Stated problem: Below are the records; give again exactly the lines from the one containing "Generate a Blender" through the one containing "sc.camera = cam", leaving out pictures.

Records with scene code:
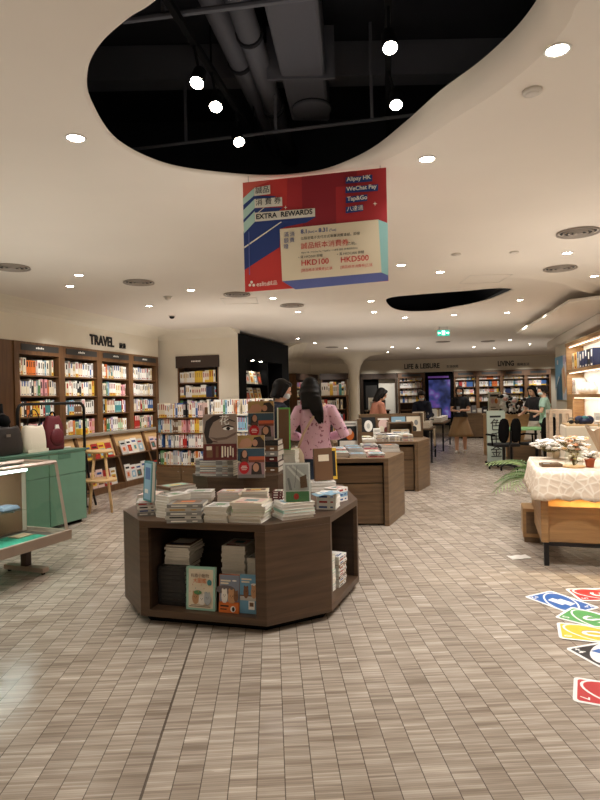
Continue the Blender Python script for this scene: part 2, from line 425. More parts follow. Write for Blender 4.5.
# ---------------------------------------------------------------- plant in the big opening: ducts, rails
t = thing('ventilation_duct', 'thick round dark duct crossing the big opening, nearer the right', 'duct', (0,0,0))
def alongz(x, y, z): return lev(x, y, z)
a, b2 = alongz(238, 0, 3.6), alongz(288, 150, 3.6)
dd = (b2 - a).normalized()
MB(M_duct).tube([a - dd*.4, b2 + dd*.5], .07, n=16).build('pipe', t, smooth=True)
for k in (.15, .6): MB(M_void).tube([lerp(a,b2,k), lerp(a,b2,k) + dd*.03], .082, n=16).build('coupling', t)
t = thing('ventilation_duct', 'thick round dark duct crossing the big opening, nearer the left', 'duct', (0,0,0))
a, b2 = alongz(212, 0, 3.65), alongz(280, 150, 3.65)
dd = (b2 - a).normalized()
MB(M_duct).tube([a - dd*.4, b2 + dd*.5], .07, n=16).build('pipe', t, smooth=True)
for k in (.3, .75): MB(M_void).tube([lerp(a,b2,k), lerp(a,b2,k) + dd*.03], .082, n=16).build('coupling', t)
t = thing('air_duct', 'boxy grey air duct with a round diffuser in the big opening', 'duct', (0,0,0))
c = [alongz(262, 0, 3.5), alongz(318, 0, 3.5), alongz(330, 122, 3.5), alongz(292, 122, 3.5)]
MB(M_duct).prism([(v.x, v.y) for v in c], 3.5, 3.8).build('duct_box', t, bevel=.02)
cc = alongz(312, 108, 3.5)
m = MB(M_void)
for r in (.13, .095, .06, .03): m.lathe([(r, 3.5 - .03 + (.13-r)*.1), (r + .012, 3.49), (r - .012, 3.49)], M_duct, 24, (cc.x, cc.y, 0))
m.lathe([(.14, 3.5), (.14, 3.49)], M_void, 24, (cc.x, cc.y, 0)); m.build('diffuser', t, smooth=True)
m = MB(M_duct)
c0 = alongz(272, 78, 3.5); c1 = alongz(330, 78, 3.5); m.bx(min(c0.x,c1.x)-.03, max(c0.x,c1.x)+.03, c0.y - .01, c0.y + .015, 3.485, 3.82); m.build('flange', t)
t = thing('cable_tray', 'thin conduit crossing the big opening near its far edge', 'conduit', (0,0,0))
a, b2 = alongz(130, 150, 3.3), alongz(440, 112, 3.3); MB(M_duct).tube([a, b2], .012).build('conduit_pipe', t)
for k in (.2, .5, .8):
    v = lerp(a, b2, k); MB(M_duct).bx(v.x - .01, v.x + .01, v.y - .01, v.y + .01, 3.31, 3.95).build('hanger', t)
t = thing('cable_tray', 'thin conduit crossing the big opening close to the viewer', 'conduit', (0,0,0))
a, b2 = alongz(150, 18, 3.4), alongz(290, 0, 3.4); MB(M_duct).tube([a + (a-b2)*.2, b2 + (b2-a)*1.2], .016).build('conduit_pipe', t)
for k in (.1, .9):
    v = lerp(a, b2, k); MB(M_duct).bx(v.x - .01, v.x + .01, v.y - .01, v.y + .01, 3.41, 3.95).build('hanger', t)
t = thing('ceiling_beam', 'dark beam under the plenum slab of the big opening', 'beam', (0,0,0))
MB(M_duct).bx(-2.15, 1.95, 4.2, 4.35, 3.7, 3.94).build('beam', t)
def track(name, lab, p0, p1, z, heads, dirn):
    t = thing(name, lab, 'lighting track', (0,0,0))
    a, b2 = alongz(*p0, z), alongz(*p1, z); d = (b2-a).normalized(); a = a - d*.5; s = d.cross(Vector((0,0,1)))*.017
    MB(M_black).ext([a - s, a + s, a + s + Vector((0,0,.03)), a - s + Vector((0,0,.03))], b2 - a).build('rail', t)
    for k in (.1, .5, .9):
        v = lerp(a, b2, k); MB(M_black).tube([v + Vector((0,0,.03)), (v.x, v.y, 3.95)], .006, n=6).build('suspension_rod', t)
    for (hx, hy, lab2, aim, pw) in heads:
        h = at(hx, hy, 1); h = Vector((h.x, 1, h.z)); 
        zz = z - .2; Y = (zz - EYE) / (h.z - EYE); P = Vector((h.x * Y, Y, zz))
        k = max(0, min(1, (P - a).dot(d) / (b2-a).length)); R0 = lerp(a, b2, k)
        sp = thing('track_spotlight', lab2, 'spotlight', P, 0, 'track spotlights in the big opening')
        aimv = (Vector(aim) - P).normalized(); q = aimv.to_track_quat('Z', 'Y').to_matrix().to_4x4()
        m = MB(M_black); m.cur = q; m.lathe([(.022, -.12), (.036, -.1), (.04, 0), (.036, .004)], M_black, 18); m.build('lamp_head', sp, smooth=True)
        m = MB(M_lens); m.cur = q; m.lathe([(.036, .003), (.03, .008), (.001, .009)], M_lens, 18); m.build('lens', sp)
        MB(M_black).tube([Vector((0,0,0)) - aimv*.08, R0 - P], .008, n=6).build('stem', sp)
        L = bpy.data.lights.new('spot', 'SPOT'); L.energy = pw; L.spot_size = 1.3; L.spot_blend = .7; L.shadow_soft_size = .035; L.color = LCOL
        lo = bpy.data.objects.new('spot_lamp', L); COL.objects.link(lo); lo.location = P + aimv*.03
        lo.rotation_euler = aimv.to_track_quat('-Z', 'Y').to_euler()
track('lighting_track', 'black lighting track slanting across left part of the big opening', (165,0), (262,152), 3.35,
      [(197,83,'glowing track spotlight, nearest on the left track', (-.9,1.2,0), 14), (216,107,'glowing track spotlight, middle of the left track', (-.5,1.4,0), 14), (239,142,'dim track spotlight at the far end of the left track', (.6,2.0,.0), 10)], None)
track('lighting_track', 'black lighting track along right part of the big opening', (388,0), (388,168), 3.35,
      [(390,48,'glowing track spotlight, nearer one on the right track', (.5,1.4,0), 14), (396,105,'glowing track spotlight, far one on the right track', (.4,1.8,0), 24)], None)
t = thing('ventilation_duct', 'ribbed grey duct inside the small far opening', 'duct', (0,0,0))
for k in range(3):
    MB(M_duct).tube([(1.3, 8.9 + k*.22, 3.15), (2.3, 9.0 + k*.22, 3.2)], .09, n=12).build('pipe', t, smooth=True)
sp = thing('track_spotlight', 'small glowing spotlight inside the small far opening', 'spotlight', (2.33, 9.2, 3.25))
MB(M_black).lathe([(.03, .12), (.045, .1), (.045, 0)], n=14).build('lamp_head', sp); MB(M_lens).lathe([(.04, .001), (.001, -.002)], n=14).build('lens', sp)
MB(M_black).tube([(0,0,.1), (0,0,.44)], .008, n=6).build('stem', sp)

# ---------------------------------------------------------------- downlights, vents, detectors
dl = [(557,50),(427,159),(76,138),(79,275),(70,286),(191,290),(149,306),(273,298),(298,312),(401,265),(440,272),(567,253),(594,276),(371,301),(374,312),(405,317.5),(454,315),(520,300),(507,312.5),(510,340),(315,343),(392,347),(388,352),(418,348),(474,347),(494,348),(530,344),(298,338.5),(295,344),(346,348)]
pos = sorted([(lev(x, y, CZ), x) for x, y in dl], key=lambda a: a[0].y)
cnt = {'left': 0, 'right': 0}; proto = None
def lamp(P, pw, size=2.0, col=None):
    L = bpy.data.lights.new('spot', 'SPOT'); L.energy = pw; L.spot_size = size; L.spot_blend = .75; L.shadow_soft_size = .05; L.color = col or LCOL
    lo = bpy.data.objects.new('spot_lamp', L); COL.objects.link(lo); lo.location = P
for P, x in pos:
    side = 'left' if x < 300 else 'right'; cnt[side] += 1
    lab = 'glowing round recessed downlight, %s nearest of those in the %s half' % (ORD[cnt[side]], side)
    if not proto:
        proto = thing('recessed_downlight', lab, 'ceiling light', P, 0, 'recessed downlights in the ceiling')
        MB(M_white).lathe([(.05, .0), (.054, -.004), (.046, -.006), (.042, -.001)], n=24, cap=False).build('trim_ring', proto, smooth=True)
        MB(M_lens).lathe([(.043, -.003), (.001, -.004)], n=24).build('lens', proto)
    else: copytree(proto, P, 0, lab)
    lamp(P - Vector((0,0,.012)), 14 if P.y < 3.4 else DL_W if P.y < 14 else DL_W * 1.1)
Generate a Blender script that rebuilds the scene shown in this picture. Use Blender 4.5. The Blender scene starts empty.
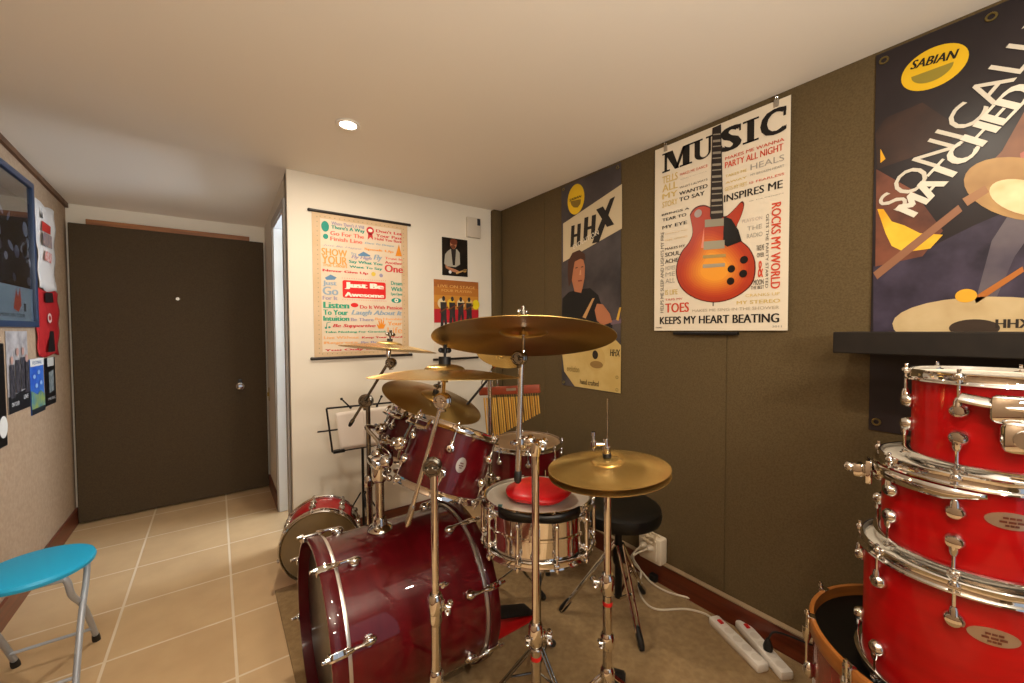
import bpy, bmesh, math, random
from mathutils import Vector, Matrix, Quaternion
random.seed(7)
PI = math.pi
sc = bpy.context.scene
COL = sc.collection

# ------------------------------------------------------------------ camera
FPX, PITCH, YAW, ROLL, EYE = 404.5, -2.9455e-2, 0.631892, -5.254e-3, 1.3
_f = Vector((math.sin(YAW)*math.cos(PITCH), math.cos(YAW)*math.cos(PITCH), math.sin(PITCH)))
_r = Vector((math.cos(YAW), -math.sin(YAW), 0)); _u = _r.cross(_f)
RX = _r*math.cos(ROLL) + _u*math.sin(ROLL); UX = -_r*math.sin(ROLL) + _u*math.cos(ROLL)
CAMP = Vector((0, 0, EYE))
cam_d = bpy.data.cameras.new('camera'); cam = bpy.data.objects.new('camera', cam_d); COL.objects.link(cam)
cam_d.sensor_width = 36; cam_d.lens = FPX/1024*36; cam_d.clip_start = .02
m = Matrix((RX, UX, -_f)).transposed().to_4x4(); m.translation = CAMP
cam.matrix_world = m
sc.camera = cam

def ray(px, py): return RX*((px-512)/FPX) - UX*((py-341.5)/FPX) + _f
def G(px, py, d): return CAMP + ray(px, py)*d              # point seen at a pixel, at an axial distance
def at(px, py, **k):                                        # point seen at a pixel, on a wall / floor plane
    (a, v), = k.items(); i = 'xyz'.index(a); d = ray(px, py)
    return CAMP + d*((v-CAMP[i])/d[i])

# ------------------------------------------------------------------ helpers
def rotz(a): return Matrix.Rotation(a, 4, 'Z')
def T(*v): return Matrix.Translation(Vector(v))
def frame(o, z, x=(1, 0, 0)):                               # matrix with the given origin and z axis
    z = Vector(z).normalized(); x = Vector(x); x = (x - z*x.dot(z))
    if x.length < 1e-4:
        x = Vector((0, 1, 0)); x = x - z*x.dot(z)
    x.normalize(); y = z.cross(x)
    M = Matrix((x, y, z)).transposed().to_4x4(); M.translation = Vector(o); return M

def smooth_path(pts, n=6, closed=False):
    P = [Vector(p) for p in pts]; out = []; N = len(P)
    rng = range(N if closed else N-1)
    for i in rng:
        p0 = P[(i-1) % N] if closed or i > 0 else P[i]*2-P[i+1]
        p1, p2 = P[i], P[(i+1) % N]
        p3 = P[(i+2) % N] if closed or i+2 < N else p2*2-p1
        for k in range(n):
            t = k/n
            out.append(.5*((2*p1)+(p2-p0)*t+(2*p0-5*p1+4*p2-p3)*t*t+(3*p1-p0-3*p2+p3)*t**3))
    if not closed: out.append(P[-1])
    return out

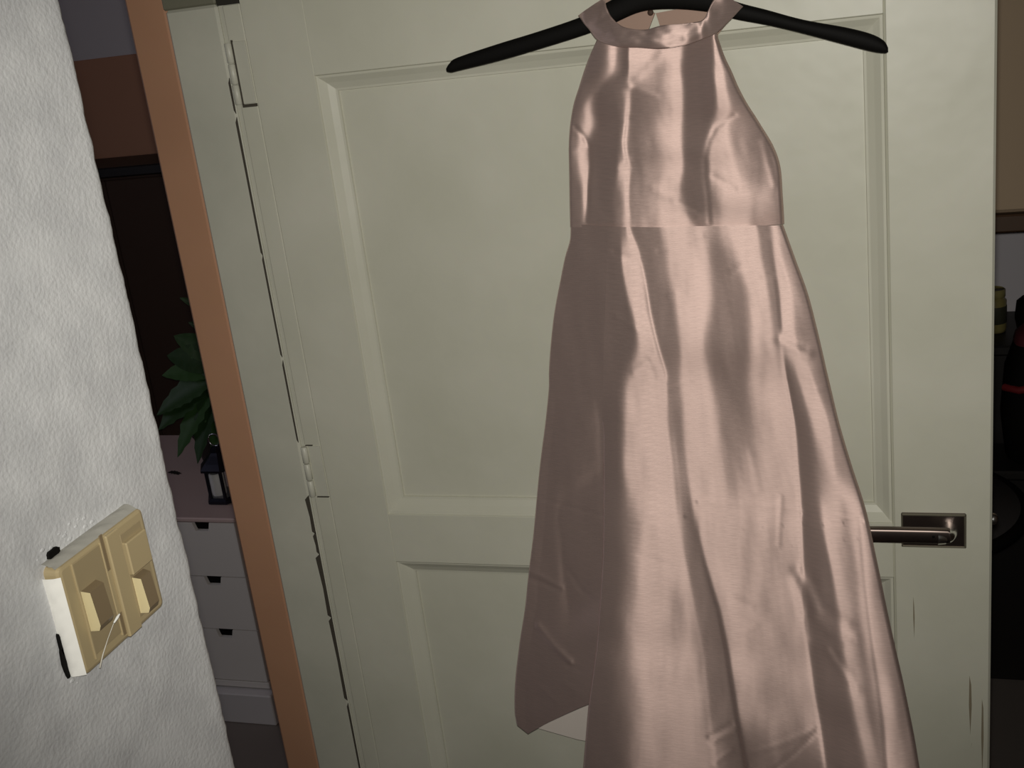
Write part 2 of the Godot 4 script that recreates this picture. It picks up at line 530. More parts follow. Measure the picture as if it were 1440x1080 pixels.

The completed task:
Generate a Blender script that rebuilds the scene shown in this picture. Use Blender 4.5. The Blender scene starts empty.
import bpy, bmesh, math, random
from mathutils import Vector, Matrix, Quaternion
random.seed(7)
PI = math.pi
sc = bpy.context.scene
COL = sc.collection

# ------------------------------------------------------------------ camera
FPX, PITCH, YAW, ROLL, EYE = 404.5, -2.9455e-2, 0.631892, -5.254e-3, 1.3
_f = Vector((math.sin(YAW)*math.cos(PITCH), math.cos(YAW)*math.cos(PITCH), math.sin(PITCH)))
_r = Vector((math.cos(YAW), -math.sin(YAW), 0)); _u = _r.cross(_f)
RX = _r*math.cos(ROLL) + _u*math.sin(ROLL); UX = -_r*math.sin(ROLL) + _u*math.cos(ROLL)
CAMP = Vector((0, 0, EYE))
cam_d = bpy.data.cameras.new('camera'); cam = bpy.data.objects.new('camera', cam_d); COL.objects.link(cam)
cam_d.sensor_width = 36; cam_d.lens = FPX/1024*36; cam_d.clip_start = .02
m = Matrix((RX, UX, -_f)).transposed().to_4x4(); m.translation = CAMP
cam.matrix_world = m
sc.camera = cam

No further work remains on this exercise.